En d’autres termes, la méthode de validation n’est limitée à aucun ordre des étapes S1 et S3. Le brevet FR3009380 donne plus de détails sur les façons d’articuler l’étape S1 de mesure de la concentration en oxygène interstitiel [Oi] et l’étape S3 de mesure de la concentration en donneurs thermiques [DT]exP.
Les étapes S1 et S3 peuvent être accomplies par un même équipement, par exemple l’équipement « OxyMap » commercialisé par la société « AET Solar Tech ».
Enfin, à l’étape S4 de la figure 1 , la valeur théorique [DT]th et la valeur expérimentale [DT]exP de la concentration en donneurs thermiques sont comparées. Si la valeur théorique [DT]th est proche de la valeur expérimentale [DT]ex , typiquement comprise entre 0,7*[DT]ex et 1 ,3*[DT]ex , l’histoire thermique de la portion du lingot est
considérée comme valide. Si au contraire la valeur théorique [DT]th est éloignée de la valeur expérimentale [DT]exP, typiquement > 1 ,3*[DT]exP, ou < 0,7*[DT]ex , alors l’histoire thermique de la portion du lingot n’est pas validée. Comme les mesures de la concentration en oxygène et de la concentration en donneurs thermiques [DT]ex sont effectuées après la cristallisation du lingot, la méthode de validation décrite ci-dessus est plus rapide et plus simple à mettre en œuvre que la méthode de l’art antérieur. Les résultats obtenus sont en outre fidèles au procédé de cristallisation employé, le procédé Czochralski dans cet exemple, car la méthode de validation n’interfère pas avec la cristallisation du lingot.

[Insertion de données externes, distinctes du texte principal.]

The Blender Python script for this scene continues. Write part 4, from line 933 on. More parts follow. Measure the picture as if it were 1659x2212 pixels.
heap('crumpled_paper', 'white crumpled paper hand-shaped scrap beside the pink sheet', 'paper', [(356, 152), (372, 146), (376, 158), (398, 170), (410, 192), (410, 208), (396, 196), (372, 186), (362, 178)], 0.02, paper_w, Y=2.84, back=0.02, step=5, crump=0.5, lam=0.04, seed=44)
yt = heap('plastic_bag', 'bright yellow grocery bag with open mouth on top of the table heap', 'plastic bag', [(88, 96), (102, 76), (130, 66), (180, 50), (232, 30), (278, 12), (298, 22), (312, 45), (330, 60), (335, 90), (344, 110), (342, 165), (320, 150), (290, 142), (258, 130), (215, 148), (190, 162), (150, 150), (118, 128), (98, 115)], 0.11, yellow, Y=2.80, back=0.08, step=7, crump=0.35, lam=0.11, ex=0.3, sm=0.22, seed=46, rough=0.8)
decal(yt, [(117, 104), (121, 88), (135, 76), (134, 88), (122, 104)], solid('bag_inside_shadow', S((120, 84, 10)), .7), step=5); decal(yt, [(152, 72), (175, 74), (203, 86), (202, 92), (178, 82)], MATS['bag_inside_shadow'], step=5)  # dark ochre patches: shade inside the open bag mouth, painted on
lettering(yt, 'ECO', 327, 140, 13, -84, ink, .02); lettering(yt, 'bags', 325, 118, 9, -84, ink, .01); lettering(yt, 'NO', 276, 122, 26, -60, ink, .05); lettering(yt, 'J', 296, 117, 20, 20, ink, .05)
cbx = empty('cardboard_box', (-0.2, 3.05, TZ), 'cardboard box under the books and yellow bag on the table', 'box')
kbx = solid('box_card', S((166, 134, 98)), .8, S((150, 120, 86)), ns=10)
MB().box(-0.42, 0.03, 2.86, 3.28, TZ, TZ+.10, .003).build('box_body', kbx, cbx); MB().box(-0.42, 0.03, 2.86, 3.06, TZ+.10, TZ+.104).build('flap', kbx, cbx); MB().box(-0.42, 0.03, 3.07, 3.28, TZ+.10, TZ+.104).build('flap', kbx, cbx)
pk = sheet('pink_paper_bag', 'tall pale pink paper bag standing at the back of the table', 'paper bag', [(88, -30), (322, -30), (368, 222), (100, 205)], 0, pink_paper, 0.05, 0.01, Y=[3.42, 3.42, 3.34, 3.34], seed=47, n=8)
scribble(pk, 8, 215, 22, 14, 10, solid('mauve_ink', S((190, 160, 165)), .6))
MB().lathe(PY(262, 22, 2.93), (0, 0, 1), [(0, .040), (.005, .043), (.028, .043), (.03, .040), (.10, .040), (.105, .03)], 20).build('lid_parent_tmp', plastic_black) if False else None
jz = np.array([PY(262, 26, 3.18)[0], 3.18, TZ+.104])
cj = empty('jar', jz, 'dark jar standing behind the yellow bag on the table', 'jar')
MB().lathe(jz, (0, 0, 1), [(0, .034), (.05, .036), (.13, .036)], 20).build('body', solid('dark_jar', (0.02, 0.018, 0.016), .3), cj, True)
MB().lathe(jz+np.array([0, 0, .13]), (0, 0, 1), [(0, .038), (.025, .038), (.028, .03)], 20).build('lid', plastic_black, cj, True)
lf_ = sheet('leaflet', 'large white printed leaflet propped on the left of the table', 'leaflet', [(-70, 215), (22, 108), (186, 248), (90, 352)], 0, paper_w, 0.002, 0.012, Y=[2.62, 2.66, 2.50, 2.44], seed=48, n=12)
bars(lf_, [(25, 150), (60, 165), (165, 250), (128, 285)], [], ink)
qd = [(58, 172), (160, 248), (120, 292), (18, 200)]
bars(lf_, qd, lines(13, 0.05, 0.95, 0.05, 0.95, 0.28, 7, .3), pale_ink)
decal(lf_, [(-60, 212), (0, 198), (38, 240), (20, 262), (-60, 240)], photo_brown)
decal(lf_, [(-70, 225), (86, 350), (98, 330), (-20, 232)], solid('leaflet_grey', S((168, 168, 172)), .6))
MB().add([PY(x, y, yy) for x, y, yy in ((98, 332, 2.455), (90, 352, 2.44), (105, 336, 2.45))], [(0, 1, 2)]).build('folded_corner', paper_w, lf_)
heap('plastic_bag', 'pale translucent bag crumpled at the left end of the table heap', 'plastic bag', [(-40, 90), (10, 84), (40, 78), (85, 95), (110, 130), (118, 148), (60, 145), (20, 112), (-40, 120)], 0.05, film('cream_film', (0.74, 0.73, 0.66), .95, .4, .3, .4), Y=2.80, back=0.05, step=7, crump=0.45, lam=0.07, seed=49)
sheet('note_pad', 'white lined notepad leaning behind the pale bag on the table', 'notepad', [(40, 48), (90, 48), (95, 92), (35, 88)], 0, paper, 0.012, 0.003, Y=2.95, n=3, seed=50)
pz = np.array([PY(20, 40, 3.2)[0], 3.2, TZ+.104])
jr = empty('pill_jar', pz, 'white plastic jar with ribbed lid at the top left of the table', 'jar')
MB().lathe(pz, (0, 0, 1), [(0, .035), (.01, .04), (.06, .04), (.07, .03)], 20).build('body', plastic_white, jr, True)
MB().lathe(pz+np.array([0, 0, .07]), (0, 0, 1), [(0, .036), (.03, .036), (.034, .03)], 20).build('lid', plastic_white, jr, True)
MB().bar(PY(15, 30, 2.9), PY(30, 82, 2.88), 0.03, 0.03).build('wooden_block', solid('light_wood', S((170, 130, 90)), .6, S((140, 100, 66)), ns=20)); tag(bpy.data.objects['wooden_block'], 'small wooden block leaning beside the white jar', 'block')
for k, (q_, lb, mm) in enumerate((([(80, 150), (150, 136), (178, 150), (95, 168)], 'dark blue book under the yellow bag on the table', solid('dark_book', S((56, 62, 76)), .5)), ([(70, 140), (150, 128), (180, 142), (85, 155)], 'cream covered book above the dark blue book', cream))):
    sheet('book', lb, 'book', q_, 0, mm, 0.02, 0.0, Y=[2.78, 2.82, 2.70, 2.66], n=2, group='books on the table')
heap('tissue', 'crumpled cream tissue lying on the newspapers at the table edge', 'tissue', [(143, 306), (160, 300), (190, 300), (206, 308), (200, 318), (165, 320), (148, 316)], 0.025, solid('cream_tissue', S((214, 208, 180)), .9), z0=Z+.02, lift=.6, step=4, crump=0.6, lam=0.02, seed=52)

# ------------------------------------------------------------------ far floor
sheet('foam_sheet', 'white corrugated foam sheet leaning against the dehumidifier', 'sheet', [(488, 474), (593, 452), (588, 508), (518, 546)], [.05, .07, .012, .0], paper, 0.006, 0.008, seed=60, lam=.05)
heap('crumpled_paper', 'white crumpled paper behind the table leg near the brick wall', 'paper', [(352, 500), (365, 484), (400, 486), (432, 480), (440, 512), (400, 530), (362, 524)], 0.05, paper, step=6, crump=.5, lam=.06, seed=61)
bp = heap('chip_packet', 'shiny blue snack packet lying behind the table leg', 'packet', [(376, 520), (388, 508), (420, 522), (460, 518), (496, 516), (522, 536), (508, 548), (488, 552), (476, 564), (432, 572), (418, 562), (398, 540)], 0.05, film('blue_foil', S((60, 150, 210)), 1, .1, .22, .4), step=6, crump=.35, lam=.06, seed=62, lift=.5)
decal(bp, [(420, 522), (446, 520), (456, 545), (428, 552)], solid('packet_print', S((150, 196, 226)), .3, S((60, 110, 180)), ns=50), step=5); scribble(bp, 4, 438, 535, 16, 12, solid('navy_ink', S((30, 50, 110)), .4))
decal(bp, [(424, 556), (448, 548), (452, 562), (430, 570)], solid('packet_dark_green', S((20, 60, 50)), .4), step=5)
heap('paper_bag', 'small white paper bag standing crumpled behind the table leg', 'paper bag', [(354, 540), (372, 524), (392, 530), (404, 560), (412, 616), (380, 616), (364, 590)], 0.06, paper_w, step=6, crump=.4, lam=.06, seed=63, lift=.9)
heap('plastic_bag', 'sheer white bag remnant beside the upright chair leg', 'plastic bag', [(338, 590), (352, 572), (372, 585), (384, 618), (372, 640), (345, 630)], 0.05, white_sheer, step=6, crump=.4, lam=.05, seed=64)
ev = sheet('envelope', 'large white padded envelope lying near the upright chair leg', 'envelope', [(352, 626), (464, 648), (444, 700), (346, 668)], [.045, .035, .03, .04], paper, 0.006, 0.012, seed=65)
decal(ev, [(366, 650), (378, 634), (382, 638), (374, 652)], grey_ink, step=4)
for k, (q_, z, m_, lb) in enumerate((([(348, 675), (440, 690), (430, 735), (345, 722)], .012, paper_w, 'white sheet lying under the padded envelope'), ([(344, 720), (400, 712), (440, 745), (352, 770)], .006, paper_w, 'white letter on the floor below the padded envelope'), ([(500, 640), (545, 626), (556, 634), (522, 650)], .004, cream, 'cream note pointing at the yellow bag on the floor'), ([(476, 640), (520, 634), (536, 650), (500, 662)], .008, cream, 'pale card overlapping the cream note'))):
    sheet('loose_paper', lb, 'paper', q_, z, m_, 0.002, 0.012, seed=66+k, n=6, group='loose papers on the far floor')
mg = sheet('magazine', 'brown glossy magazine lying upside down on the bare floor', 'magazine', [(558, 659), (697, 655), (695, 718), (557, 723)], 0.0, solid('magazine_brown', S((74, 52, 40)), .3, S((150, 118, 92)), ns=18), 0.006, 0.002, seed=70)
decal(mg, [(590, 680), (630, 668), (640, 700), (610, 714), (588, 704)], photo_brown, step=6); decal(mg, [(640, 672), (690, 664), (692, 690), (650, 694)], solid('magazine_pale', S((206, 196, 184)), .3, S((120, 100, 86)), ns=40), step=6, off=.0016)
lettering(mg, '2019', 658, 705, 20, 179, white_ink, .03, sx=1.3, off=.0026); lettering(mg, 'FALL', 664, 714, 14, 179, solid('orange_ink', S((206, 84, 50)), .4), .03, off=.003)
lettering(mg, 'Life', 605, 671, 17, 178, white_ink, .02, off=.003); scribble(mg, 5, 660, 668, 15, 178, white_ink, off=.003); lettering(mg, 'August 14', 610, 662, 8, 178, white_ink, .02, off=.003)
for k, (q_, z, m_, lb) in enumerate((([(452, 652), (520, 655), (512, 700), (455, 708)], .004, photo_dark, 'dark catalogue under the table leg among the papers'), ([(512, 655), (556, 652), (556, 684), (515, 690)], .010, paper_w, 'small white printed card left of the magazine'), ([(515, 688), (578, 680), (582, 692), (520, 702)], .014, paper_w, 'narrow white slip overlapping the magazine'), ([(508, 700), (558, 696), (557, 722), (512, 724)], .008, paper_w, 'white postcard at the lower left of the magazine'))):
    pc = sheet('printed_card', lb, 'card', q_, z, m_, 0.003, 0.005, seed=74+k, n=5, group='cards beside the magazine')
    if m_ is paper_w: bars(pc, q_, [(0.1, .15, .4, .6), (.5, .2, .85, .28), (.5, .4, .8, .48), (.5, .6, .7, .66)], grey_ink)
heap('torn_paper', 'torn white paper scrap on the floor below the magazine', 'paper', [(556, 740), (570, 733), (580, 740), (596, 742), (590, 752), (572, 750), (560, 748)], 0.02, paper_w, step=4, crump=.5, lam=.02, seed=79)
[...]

De préférence, les étapes S1 à S4 de la figure 2 sont accomplies pour différentes portions réparties le long du lingot (suivant l’axe longitudinal du lingot), afin de vérifier la validité de la simulation thermique dans sa globalité. La simulation thermique est considérée comme juste après que l’histoire thermique de chacune des portions sélectionnées ait été validée à l’étape S4 de la méthode.
Les différentes portions du lingot sont de préférence en nombre supérieur ou égal à 5. Elles incluent avantageusement l’extrémité haute et l’extrémité basse, appelées respectivement « tête » et « queue », car leurs histoires thermiques respectives sont très différentes. La concentration en oxygène interstitiel [Oi] et la concentration en donneurs thermiques [DT]ex sont de préférence mesurées au même endroit dans les différentes portions, par exemple sur un bord ou au centre des tranches issues du lingot.
Bien que la méthode de validation ait été décrite en relation avec un lingot en silicium monocristallin CZ, elle pourrait être appliquée à d’autres procédés de cristallisation et/ou matériaux semi-conducteurs (monocristallin ou polycristallin), dès lors que celui contient de l’oxygène. Le germanium et l’alliage silicium-germanium sont des candidats potentiels, car des donneurs thermiques à base d’oxygène sont également formés lors de leur cristallisation.